For the sake of advancing the discussion, however, my comments could equally be applied to the Beast Master subclass as well. Would be a step in right direction to see a revised treatment of that certainly. Heaven knows they have had ages to study and research the issue so now is time for action.
[For the avoidance of let me just say that I am in no way hating on the game or 5e in general. I love them both. I came back to D&D after a very long hiatus (having last played 1e in 80s and 90s) and 5e is nearly perfect in my eyes. The problem I (and others) have is the strong feeling that PHB Ranger is inflexible and underpowered as a class, with so many of primary abilities extremely situation specific, and requiring of significant DM involvement to allow them to be useful in a game. Many think it’s painful to play, and that is doubly so for Beast Master. It just so happens that Ranger is my favourite class and (as I normally get stuck as DM) when do get to play, it’s Ranger for me. I also love DDB, and it’s frustrating not to have the ability to run a tweaked version of the core class via DDB. Furthermore, as I said, many of us feel the designers are being evasive and unhelpful to the big chunk of the community who share these views or similar. All my comments herein are made with goodwill and a genuine desire to find solutions that improve everyone’s experience without detracting from others in the process. Peace out.]
https://www.youtube.com/watch?v=-vE28Saqcow&feature=youtu.be&t=2144 from an interview with Crawford
https://youtu.be/U9tl1HTMgGc here's Mike Mearls doing his Happy Fun Hour and talks a small bit on the Ranger as well.
The general result from what's being said is that lots of people don't have the "core ranger hate!" that is being assumed. There will probably some optional things for ranger and maybe sorcerer at a later date, but overall, there's less hate for the core Ranger than there is for Beastmaster.
Thanks for the links. I'd seen both of them but good to have another look. Let's see what (if anything) they come out with in terms of options. Just to be very clear- (at least for me) 'hate' is way too strong a word- I know I used it myself in another context but just to be clear I don't hate either the PHB core class or BM subclass. They (esp. latter, as you rightly say) just have a few unnecessary flaws that are IMO easily fixable. (Here's my crack at fixing the Beast Master: https://www.dndbeyond.com/characters/subclasses/67623-beast-warden , and also here are two feats I designed to 'patch' the core class to add flavour, fun and flexibility:(https://www.dndbeyond.com/characters/feats/40261-pathfinder) and (https://www.dndbeyond.com/characters/feats/40262-strider). The feats can easily be offered to a Ranger player by a willing DM without breaking the game, and respecting the chassis of the PHB version. (we use them at our table and they avoid some of the OP elements of UA-RR, but keep the flexibility and versatility that it offers.)
The other frustration many of us have is the shear amount of time they are taking to offer anything. The date of JC's interview is one year ago, and the UA-RR is 2 years ago. I fully understand the need to 'get it right' as they say and not be seen to take things away from people that they might very much like, but a large number of us who are not as happy as we would like to be have been waiting an awful long time. Hence my attempts at home brew solutions above.
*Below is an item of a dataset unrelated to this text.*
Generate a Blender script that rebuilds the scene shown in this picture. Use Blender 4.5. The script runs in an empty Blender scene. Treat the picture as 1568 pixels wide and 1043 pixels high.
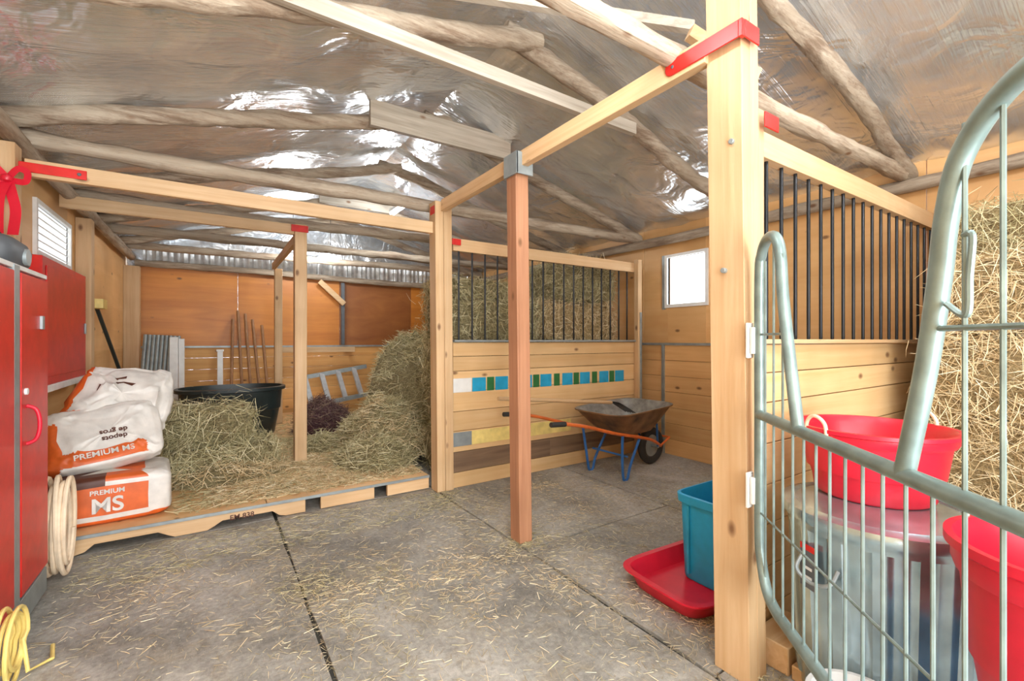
import bpy, math, random
import numpy as np
from mathutils import Vector, Matrix, noise
random.seed(7); rng=np.random.default_rng(7)
pi=math.pi
# ---------------------------------------------------------------- materials
def newmat(name):
    m=bpy.data.materials.new(name); m.use_nodes=True
    nt=m.node_tree; b=nt.nodes['Principled BSDF']
    return m,nt,b
def lk(nt,a,b): nt.links.new(a,b)
def ramp(nt,fac,stops):
    r=nt.nodes.new('ShaderNodeValToRGB'); e=r.color_ramp.elements
    while len(e)<len(stops): e.new(0.5)
    for i,(p,c) in enumerate(stops):
        e[i].position=p; e[i].color=(*c,1)
    lk(nt,fac,r.inputs['Fac']); return r.outputs['Color']
def noise_n(nt,vec,scale,detail=4,rough=.55,dist=0):
    n=nt.nodes.new('ShaderNodeTexNoise'); n.inputs['Scale'].default_value=scale
    n.inputs['Detail'].default_value=detail; n.inputs['Roughness'].default_value=rough
    n.inputs['Distortion'].default_value=dist
    if vec: lk(nt,vec,n.inputs['Vector'])
    return n.outputs['Fac']
def mapping(nt,scale,loc=(0,0,0)):
    t=nt.nodes.new('ShaderNodeTexCoord'); mp=nt.nodes.new('ShaderNodeMapping')
    mp.inputs['Scale'].default_value=scale; mp.inputs['Location'].default_value=loc
    lk(nt,t.outputs['Object'],mp.inputs['Vector']); return mp
def mixc(nt,fac,a,b,mode='MIX'):
    x=nt.nodes.new('ShaderNodeMix'); x.data_type='RGBA'; x.blend_type=mode
    for s,v in ((x.inputs[0],fac),(x.inputs[6],a),(x.inputs[7],b)):
        if isinstance(v,bpy.types.NodeSocket): lk(nt,v,s)
        elif isinstance(v,(int,float)): s.default_value=v
        else: s.default_value=(*v,1)
    return x.outputs[2]
def madd(nt,a,k,b):
    n=nt.nodes.new('ShaderNodeMath'); n.operation='MULTIPLY_ADD'; lk(nt,a,n.inputs[0]); n.inputs[1].default_value=k
    if isinstance(b,(int,float)): n.inputs[2].default_value=b
    else: lk(nt,b,n.inputs[2])
    return n.outputs[0]
def bump(nt,b,h,strength,dist=.01):
    n=nt.nodes.new('ShaderNodeBump'); n.inputs['Strength'].default_value=strength
    n.inputs['Distance'].default_value=dist
    lk(nt,h,n.inputs['Height']); lk(nt,n.outputs['Normal'],b.inputs['Normal'])
def island(nt):
    g=nt.nodes.new('ShaderNodeNewGeometry'); return g.outputs['Random Per Island']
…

In any case these are all first world problems. The game overall is great and is lots of fun and it's important to keep that in mind! :-)
The problem with Beast Master is that we have been reading it wrong. Let me explain.
A beast controlled by the DM can do anything the DM deems appropriate within the rules. It can take any action the DM wants it to within reason. It has a reaction and can make opportunity attacks. This is the “general” in Specific beats General, found on page 7 of the PBH.
Reading the Beast Master archetype description as Specific changes to the General rules is the only way the archetype makes any sense to me.
I have posted about this before, and to those who have offered comments, thank you. I have been thinking about this for over two years and your comments have helped me clarify my arguments but all of things that have been pointed out are things I have thought of before. I’m offering this idea again here in case there is someone who is frustrated with the conventional reading of the Beast Master archetype and wants a fix that is arguably within the rules.
Mearls and Crawford have clarified that they won't be proceeding with an an official Revised Ranger (as they suggested they might in the 2016 UA article) because they decided having two official versions of a class would be too confusing. They're not claiming that the class is flawless (far from it); what they're saying is that the class is not so unpopular overall that it would be worth the added confusion. They're still keeping an eye on the Ranger (and they're waiting for feedback from the last round of surveys to see where they go next). In the meantime, they have announced some errata for the Beastmaster in the next PHB printing which fixes two minor problems: one, the beast companion's attacks now become magical at level 6; two, the beast companion takes the dodge action when the Ranger doesn't give it any specific command.
Finally! A reply that actually has a substantive credit in actual use and explanation, rather than theory, opinion or speculation. Thank you
I found that letting the Ranger gain a pet with a CR level that changes using the Druids wild shape table helps as things goes on to higher levels to keep the beast useful. I have also let Beast-masters have a custom made magic collar for a normal 1/4 CR pet is another very useful way to keep things going in the right direction. Such as the
Collar of Natural Armor (3.5e Equipment)
Collar of Natural Armor: This collar, usually crafted from bone or beast scales, toughens the creature’s body and flesh, giving him an enhancement bonus to his natural armor bonus of from +1 to +5, depending on the kind of collar. It is worn around a creatures neck. Can be used on a Familiar, a Druid's Animal Companion, or a Paladin's Mount.
Weak transmutation;CL 5th; Craft Wondrous Item, barkskin, creator’s caster level must be at least three times the collar’s bonus; Cost 1,000 gp and 80 exp(+1), 4,000 gp and 320 exp(+2), 9,000 gp and 720 exp(+3), 16,000 gp and 1,280 exp(+4), 25,000 gp and 2,000 exp(+5); Weight: - lb.; Market Price: 2,000 gp (+1), 8,000 gp (+2), 18,000 gp (+3), 32,000 gp (+4), or 50,000 gp (+5)
There are definitely improvements with the beast conclave but there stills issues, For example with the exchange of the extra attack feature for your companion to act on their own accord. If your companion falls in combat you are officially screwed. You don't have the option to attavk twice with your own weapons so your dependency on your beasts are extremely high.